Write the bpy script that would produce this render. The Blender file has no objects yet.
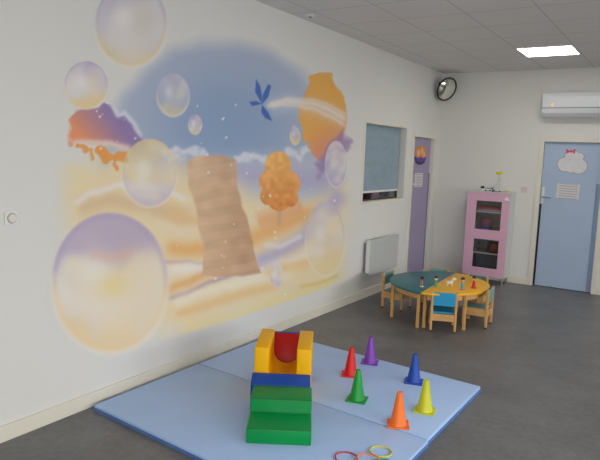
import bpy, bmesh, math, random
import numpy as np
from mathutils import Vector, Matrix
random.seed(4)
C = bpy.context.scene.collection
PI = math.pi
H = 3.017

# ------------------------------------------------------------------ materials
def lin(c):
    return tuple((v / 255 / 12.92) if v / 255 <= 0.04045 else ((v / 255 + 0.055) / 1.055) ** 2.4 for v in c)

def mat(name, rgb, rough=0.5, metal=0.0, var=0.06, scale=8.0, emit=0.0, spec=0.5, bump=0.0):
    m = bpy.data.materials.new(name); m.use_nodes = True
    nt = m.node_tree; b = nt.nodes['Principled BSDF']
    col = lin(rgb)
    tc = nt.nodes.new('ShaderNodeTexCoord')
    nz = nt.nodes.new('ShaderNodeTexNoise'); nz.inputs['Scale'].default_value = scale; nz.inputs['Detail'].default_value = 3
    nt.links.new(tc.outputs['Object'], nz.inputs['Vector'])
    rp = nt.nodes.new('ShaderNodeValToRGB')
    rp.color_ramp.elements[0].position = 0.3; rp.color_ramp.elements[1].position = 0.7
    rp.color_ramp.elements[0].color = tuple(max(0, v * (1 - var)) for v in col) + (1,)
    rp.color_ramp.elements[1].color = tuple(min(1, v * (1 + var)) for v in col) + (1,)
    nt.links.new(nz.outputs['Fac'], rp.inputs['Fac'])
    nt.links.new(rp.outputs['Color'], b.inputs['Base Color'])
    b.inputs['Roughness'].default_value = rough; b.inputs['Metallic'].default_value = metal
    b.inputs['Specular IOR Level'].default_value = spec
    if emit:
        b.inputs['Emission Color'].default_value = col + (1,); b.inputs['Emission Strength'].default_value = emit
    if bump:
        bp = nt.nodes.new('ShaderNodeBump'); bp.inputs['Strength'].default_value = bump; bp.inputs['Distance'].default_value = 0.002
        nt.links.new(nz.outputs['Fac'], bp.inputs['Height']); nt.links.new(bp.outputs['Normal'], b.inputs['Normal'])
    return m

def glass_mat(name, tint, refl=0.12, fres=0.6, milky=False):
    m = bpy.data.materials.new(name); m.use_nodes = True; nt = m.node_tree; nt.nodes.clear()
    o = nt.nodes.new('ShaderNodeOutputMaterial'); mx = nt.nodes.new('ShaderNodeMixShader')
    t = nt.nodes.new('ShaderNodeBsdfTransparent'); g = nt.nodes.new('ShaderNodeBsdfDiffuse' if milky else 'ShaderNodeBsdfGlossy')
    lw = nt.nodes.new('ShaderNodeLayerWeight'); lw.inputs['Blend'].default_value = 0.35
    ml = nt.nodes.new('ShaderNodeMath'); ml.operation = 'MULTIPLY_ADD'; ml.inputs[1].default_value = fres; ml.inputs[2].default_value = refl * 0.4
    nt.links.new(lw.outputs['Fresnel'], ml.inputs[0]); nt.links.new(ml.outputs[0], mx.inputs['Fac'])
    t.inputs['Color'].default_value = tint + (1,); g.inputs['Roughness'].default_value = 0.05; g.inputs['Color'].default_value = (0.85, 0.86, 0.86, 1)
    nt.links.new(t.outputs[0], mx.inputs[1]); nt.links.new(g.outputs[0], mx.inputs[2]); nt.links.new(mx.outputs[0], o.inputs['Surface'])
    return m

WALLRGB = (228, 227, 223)
M = {}
M['wall'] = mat('wall_paint', WALLRGB, 0.75, var=0.008, scale=2.0, spec=0.3)
M['trim'] = mat('white_trim', (230, 226, 212), 0.45, var=0.01)
M['cream'] = mat('cream_frame', (230, 226, 214), 0.45, var=0.01)
M['white'] = mat('white_plastic', (232, 232, 230), 0.35, var=0.01)
M['acwhite'] = mat('unit_white', (222, 226, 230), 0.3, var=0.01)
M['grey'] = mat('grey_plastic', (140, 142, 145), 0.45)
M['dark'] = mat('dark_grey', (40, 40, 44), 0.5)
M['black'] = mat('black_plastic', (22, 22, 24), 0.4)
M['void'] = mat('dark_room', (46, 42, 44), 0.9)
M['radiator'] = mat('radiator_glass', (198, 203, 200), 0.12, var=0.01)
M['purple_door'] = mat('purple_door', (164, 153, 184), 0.45, var=0.02, scale=3)
M['purple_guard'] = mat('purple_guard', (134, 123, 152), 0.5)
M['blue_door'] = mat('blue_door', (176, 196, 222), 0.4, var=0.015, scale=3)
M['blue_guard'] = mat('blue_guard', (148, 168, 202), 0.5)
M['metal'] = mat('brushed_metal', (190, 190, 192), 0.3, 0.9)
M['wood'] = mat('beech_wood', (214, 166, 104), 0.5, var=0.1, scale=14)
M['teal_top'] = mat('teal_laminate', (20, 112, 124), 0.35, var=0.06, scale=5)
M['yellow_top'] = mat('yellow_laminate', (246, 184, 6), 0.35, var=0.03)
M['teal_seat'] = mat('teal_seat', (104, 152, 148), 0.4)
M['teal_seat2'] = mat('pale_teal_seat', (124, 168, 164), 0.4)
M['blue_seat'] = mat('blue_seat', (24, 156, 206), 0.35, var=0.03)
M['pink'] = mat('pink_lacquer', (228, 180, 205), 0.35, var=0.02)
M['cabwhite'] = mat('cabinet_white', (214, 218, 216), 0.4, var=0.02)
M['mat_blue'] = mat('mat_vinyl', (174, 204, 248), 0.5, var=0.025, scale=4, bump=0.05)
M['mat_edge'] = mat('mat_side_vinyl', (84, 124, 184), 0.5)
M['f_green'] = mat('foam_green', (0, 142, 70), 0.42, spec=0.25, var=0.04, scale=6)
M['f_blue'] = mat('foam_blue', (22, 76, 170), 0.42, spec=0.25, var=0.04, scale=6)
M['f_yellow'] = mat('foam_yellow', (252, 188, 0), 0.42, spec=0.25, var=0.03, scale=6)
M['f_red'] = mat('foam_red', (180, 24, 18), 0.42, spec=0.25, var=0.04, scale=6)
M['seam'] = mat('seam_green', (3, 96, 44), 0.5)
CONE = dict(red=(226, 22, 22), purple=(128, 62, 180), green=(6, 160, 62), blue=(10, 74, 178), orange=(255, 124, 40), yellow=(208, 210, 36))
for k, v in CONE.items(): M['cone_' + k] = mat('cone_' + k, v, 0.4, var=0.02)
RING = dict(red=(206, 30, 42), orange=(250, 120, 50), yellow=(226, 218, 20), green=(20, 160, 90))
for k, v in RING.items(): M['ring_' + k] = mat('ring_' + k, v, 0.4, var=0.02)
M['glass'] = glass_mat('clear_glass', (0.93, 0.95, 0.95))
M['cabglass'] = glass_mat('cabinet_glass', (0.86, 0.86, 0.88), 0.02)
M['vaseglass'] = glass_mat('vase_glass', (0.985, 0.99, 0.99), 0.3, 0.12, True)
M['mirror'] = mat('mirror_glass', (225, 226, 215), 0.06, 1.0, var=0.01)
M['lamp'] = mat('lamp_diffuser', (255, 252, 244), 0.5, emit=13.0, var=0.0)
def sm(n, rgb, r=0.5, **k):
    M[n] = mat(n, rgb, r, **k)
sm('yellow', (244, 216, 10)); sm('orange_red', (214, 66, 26)); sm('pale_blue', (176, 190, 214)); sm('mauve', (166, 92, 130))
sm('book_blue', (36, 92, 190)); sm('brown', (132, 92, 70)); sm('terracotta', (152, 84, 64)); sm('leaf', (96, 128, 52)); sm('bin_grey', (112, 112, 122))
sm('skin', (224, 178, 140)); sm('toy_red', (206, 30, 30)); sm('toy_teal', (74, 170, 176)); sm('toy_coral', (206, 104, 84)); sm('toy_green', (96, 158, 60)); sm('toy_pink', (226, 70, 120)); sm('toy_dark', (44, 34, 34)); sm('toy_white', (236, 234, 222))
sm('cup_orange', (232, 150, 84)); sm('cup_peach', (244, 194, 140)); sm('cup_purple', (92, 62, 170)); sm('cup_dark', (56, 44, 60)); sm('card_white', (222, 222, 226)); sm('card_edge', (160, 158, 162)); sm('bow', (226, 96, 112)); sm('amber', (255, 176, 110), emit=0.8)
sm('stem', (150, 186, 130)); sm('outlet_pink', (222, 206, 204)); sm('rubber', (60, 40, 34))

def floor_mat():
    m = bpy.data.materials.new('vinyl_floor'); m.use_nodes = True; nt = m.node_tree; b = nt.nodes['Principled BSDF']
    tc = nt.nodes.new('ShaderNodeTexCoord')
    n1 = nt.nodes.new('ShaderNodeTexNoise'); n1.inputs['Scale'].default_value = 2.2; n1.inputs['Detail'].default_value = 7; n1.inputs['Roughness'].default_value = 0.65
    n2 = nt.nodes.new('ShaderNodeTexNoise'); n2.inputs['Scale'].default_value = 22; n2.inputs['Detail'].default_value = 4
    mx = nt.nodes.new('ShaderNodeMix'); mx.inputs[0].default_value = 0.35
    nt.links.new(tc.outputs['Object'], n1.inputs['Vector']); nt.links.new(tc.outputs['Object'], n2.inputs['Vector'])
    nt.links.new(n1.outputs['Fac'], mx.inputs[2]); nt.links.new(n2.outputs['Fac'], mx.inputs[3])
    r = nt.nodes.new('ShaderNodeValToRGB'); r.color_ramp.elements[0].position = 0.33; r.color_ramp.elements[1].position = 0.68
    r.color_ramp.elements[0].color = lin((92, 91, 92)) + (1,); r.color_ramp.elements[1].color = lin((122, 121, 122)) + (1,)
    nt.links.new(mx.outputs[0], r.inputs['Fac']); nt.links.new(r.outputs['Color'], b.inputs['Base Color'])
    b.inputs['Roughness'].default_value = 0.42
    return m
M['floor'] = floor_mat()

def grid_fac(nt, tc, axis, off, pitch, half):
    sep = nt.nodes.new('ShaderNodeSeparateXYZ'); nt.links.new(tc.outputs['Object'], sep.inputs[0])
    def mth(op, a, b):
        n = nt.nodes.new('ShaderNodeMath'); n.operation = op
        for i, v in enumerate((a, b)):
            if v is None: continue
            if isinstance(v, (int, float)): n.inputs[i].default_value = v
            else: nt.links.new(v, n.inputs[i])
        return n.outputs[0]
    d = mth('ADD', sep.outputs[axis], -off + 100 * pitch + half)
    d = mth('MODULO', d, pitch)
    return mth('LESS_THAN', d, 2 * half), mth

def ceiling_mat():
    m = bpy.data.materials.new('ceiling_tiles'); m.use_nodes = True; nt = m.node_tree; b = nt.nodes['Principled BSDF']
    tc = nt.nodes.new('ShaderNodeTexCoord')
    fx, mth = grid_fac(nt, tc, 0, 0.25, 0.6, 0.008)
    fy, mth = grid_fac(nt, tc, 1, -1.15, 0.6, 0.008)
    f = mth('MAXIMUM', fx, fy)
    nz = nt.nodes.new('ShaderNodeTexNoise'); nz.inputs['Scale'].default_value = 60; nz.inputs['Detail'].default_value = 4
    nt.links.new(tc.outputs['Object'], nz.inputs['Vector'])
    r = nt.nodes.new('ShaderNodeValToRGB'); r.color_ramp.elements[0].position = 0.35; r.color_ramp.elements[1].position = 0.65
    r.color_ramp.elements[0].color = lin((222, 221, 219)) + (1,); r.color_ramp.elements[1].color = lin((230, 229, 227)) + (1,)
    nt.links.new(nz.outputs['Fac'], r.inputs['Fac'])
    mx = nt.nodes.new('ShaderNodeMix'); mx.data_type = 'RGBA'
    nt.links.new(f, mx.inputs[0]); nt.links.new(r.outputs['Color'], mx.inputs[6]); mx.inputs[7].default_value = lin((203, 202, 201)) + (1,)
    nt.links.new(mx.outputs[2], b.inputs['Base Color']); b.inputs['Roughness'].default_value = 0.9
    return m
M['ceiling'] = ceiling_mat()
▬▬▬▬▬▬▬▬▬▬
• [PROBLEM TO SOLVE] Write out exactly the opening lines of the data, stopping after the line that holds "return tuple((v /". Exclude pictures.

• [RESPONSE]
Write the bpy script that would produce this render. The Blender file has no objects yet.
import bpy, bmesh, math, random
import numpy as np
from mathutils import Vector, Matrix
random.seed(4)
C = bpy.context.scene.collection
PI = math.pi
H = 3.017

# ------------------------------------------------------------------ materials
def lin(c):
    return tuple((v / 255 / 12.92) if v / 255 <= 0.04045 else ((v / 255 + 0.055) / 1.055) ** 2.4 for v in c)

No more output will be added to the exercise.